Let’s go Krogering?: Does CM Blair’s fixation with a boarded-up Hardee’s have to do with gas pumps and corporate welfare?
As pointed out to me subsequently, Kroger’s ongoing machinations aren’t the only reason to pretend that discussions of how to seize and demolish “derelict” commercial properties should occupy council time when other factors are involved.
From 2013 …
First Savings Bank nearly finished with Wesley Commons project, by Kevin Eigelbach (Louisville Business First)
Clarksville-based First Savings Financial Group Inc., the holding company for First Savings Bank, has nearly finished developing a 4-acre retail center in New Albany. The bank held a grand opening for a new bank branch there, its first in New Albany, last month.
And this:
Tenants: A Bob Evans restaurant, a Tire Discounters store, a Visionworks eyewear store, a Qdoba Mexican Grill restaurant, Bella Nails manicurist, Fantastic Sam’s hair care, Woodside Dental Center, the First Savings branch and a Starbucks coffee shop with a drive-through lane.
Ooh, a drive-thru?
And this:
The bank’s total investment: $7.55 million.
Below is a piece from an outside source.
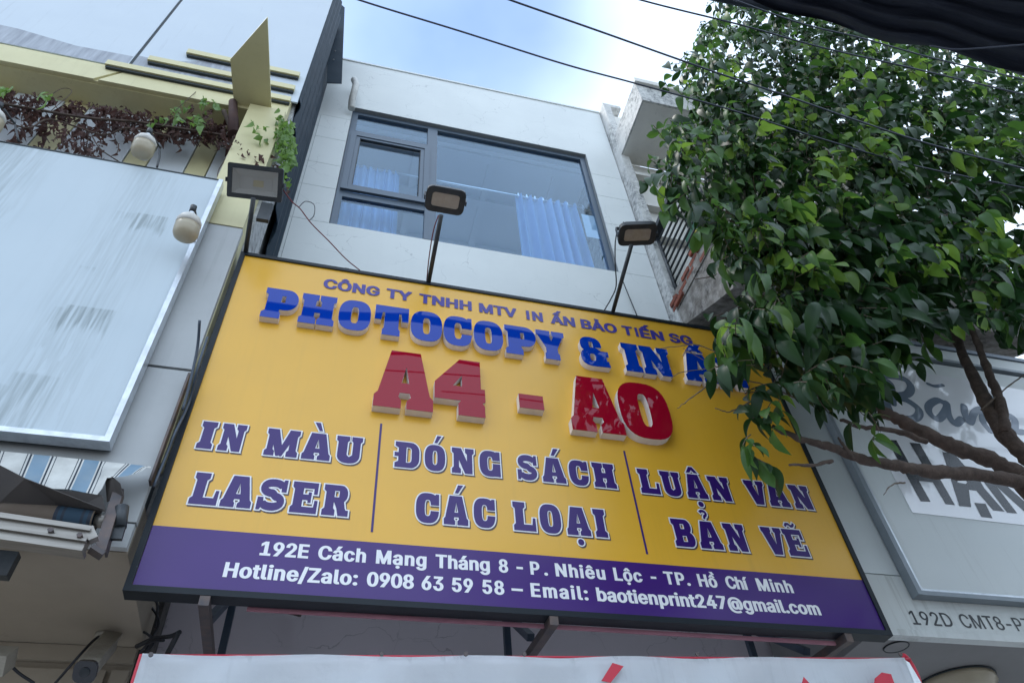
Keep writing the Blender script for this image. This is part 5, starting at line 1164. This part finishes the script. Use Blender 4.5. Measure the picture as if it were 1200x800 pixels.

As a friend notes, $7.55 million for all of Wesley Commons makes the $9 million for River Run seem even more inflated, but the point is transparency.
Granted, just because CM Blair is a banker, it doesn’t mean he’s to be vocationally vilified (even if the temptation always will be strong for me), but the fact that his bank is a player in the immediate vicinity, and Kroger’s redevelopment designs were not clearly delineated by Blair or anyone else at last Thursday’s council meeting (the razing of the fire station at a loss to the city to suit Kroger on the other side of the plaza is a different but no less annoying topic), and the city council itself typically participates in decisions pertaining to zoning, traffic and land use on the State Street corridor — look, all these factors demand more, not less, transparency from elected officials.
Although it does prove that “independent” means different things to different people … and I like my definition better than his.